There is a purple passage in Romans 7:14-20.  It’s a brilliant exposé of the civil war that rages in the human heart.  Sin, as a principle, is working within me, spoiling my best efforts to live for God.  Listen to the passage: -

“We know that the law is spiritual; but I am unspiritual, sold as a slave to sin.  I do not understand what I do.  For what I want to do I do not do, but what I hate I do.  And if I do what I do not want to do, I agree that the law is good.  As it is, it is no longer I myself who do it, but it is sin living in me.  I know that nothing good lives in me, that is, in my sinful nature.  For I have the desire to do what is good, but I cannot carry it out.  For what I do is not the good I want to do; no, the evil I do not want to do – this I keep on doing.  Now if I do what I do not want to do, it is no longer I who do it, but it is sin living in me that does it.”
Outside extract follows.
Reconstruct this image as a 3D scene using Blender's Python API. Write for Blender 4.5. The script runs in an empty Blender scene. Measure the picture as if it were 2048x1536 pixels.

A Christian is someone who doesn’t understand himself at all.  He really wants to do what is right, but can’t.  He apparently lacks the wherewithal.

The ’wretched man’ of Romans 7 tried to meet the claims of God’s law himself.  Note how many times “I” is repeated.  He thought God was asking him to keep the law.  But the key in the Christian life is not effort; it is union.  The Christian life is “no longer I, but Christ.”

There’s a contradictory streak in a man which makes him do what he abhors.  I have a will, but it is so overpowered by the lusts of sin that I am helpless.  My passion is stronger than my reason.

The end of the chapter, in The Message Bible, says:

“It happens so regularly that it’s predictable … I truly delight in God’s commands, but it’s pretty obvious that not all of me joins in that delight.  Parts of me covertly rebel, and just when I least expect it, they take charge. 

I’ve tried everything and nothing helps.  I’m at the end of my rope.  Is there no one who can do anything for me?  Isn’t that the real question?

The answer, thank God, is that Jesus Christ can and does.  He acted to set things right in this life of contradictions where I want to serve God with all my heart and mind, but am pulled by the influence of sin to do something totally different.”